Wednesday, December 07, 2011

Little Petra

Again, my dad's comments are in blue.

Little Petra is located a short distance from the town of Wadi Musa, a suburb actually. Only when measured against Petra proper does one think “little.” It is within the same canyon or geological bowl, and it includes outstanding natural rock features as well as tombs and other sites carved from the stone, only this stone is more white than the heavy rose color of Petra.

Scholars speculate that Little Petra served a more commercial function, although there are a significant number of tombs, cisterns, aqueducts as well as biclinia and triclinia. The facade at the entry is both magnificent and simple, and as one enters more deeply into Little Petra (Al-Beidha), the walls of the canyon close ever-so tightly so that not even a camel can pass; this entry is known as Siq al-Barid.. These narrow crevices then open again into natural courtyards -- there are three of them.

The walk through this ancient city is breathtaking and helps remind us again of the capabilities and sense of community of these ancient peoples. The second courtyard, for example, seems to have been a place for feasting, for there are numerous biclinia or triclinia (dining areas). (See a triclinium below.)

One of the rooms, for example, contains the only known example of Nabatean painting, a frescoed ceiling. To preserve this fresco it was protected by iron bars.

Again the various niches, caves and natural formations are connected by stairways carved in the stone throughout Little Petra.

Here, we are climbing to what appears to be another place of sacrifice, located at a high point in the area. Below, my dad stands on the spot and surveys the city below.

The visit to Little Petra only confirmed the strong sense of community experienced by the Nabateans, as well as provided more evidence of their ingenuity and energy. They were an important people in an important place, and a better understanding of their culture helps us understand the peoples of ancient Middle East.

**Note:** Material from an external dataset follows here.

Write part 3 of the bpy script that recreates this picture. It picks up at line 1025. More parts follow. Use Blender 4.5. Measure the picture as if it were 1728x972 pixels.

As we left the Valley of Moses (Wadi = valley, Musa = Moses) we stopped to appreciate a panoramic view of the area. At the highest point, in the upper left of the photo, is Jabal Haroun or Aaron’s Mountain, the Mount Hor of the Old Testament, and it is believed to be the site of Aaron’s Tomb. A careful look will reveal a small, white area where the monument reflects the light of the bright sun. In the valley below you see nothing to reveal what is there. Petra, the red-rose city, was also a hidden city.

Thus the entire city was invisible to the many traders who passed on this important ancient route from Egypt to Syria. Scholars speculate that the Nabateans staged raids on the caravans from this hidden city.

Before we leave Petra and Little Petra, I just wanted to note an interesting theory regarding St. Paul's three-year period in "Arabia" after his conversion. According to this theory, which is laid out well and concisely explained here, St. Paul spent at least some of this time evangelizing the people of Arabia, which was not some empty wasteland of desert, but included the very advanced people of the Nabatean Kingdom and its capital, Petra. The Nabatean Kingdom also included Jews and synagogues. This would then help explain why the powerful Nabatean king, Aretas IV, goes to the trouble of trying to have St. Paul killed in Damascus, as St. Paul himself tell us in 2Cor 11:32-33. To me, this theory is very plausible.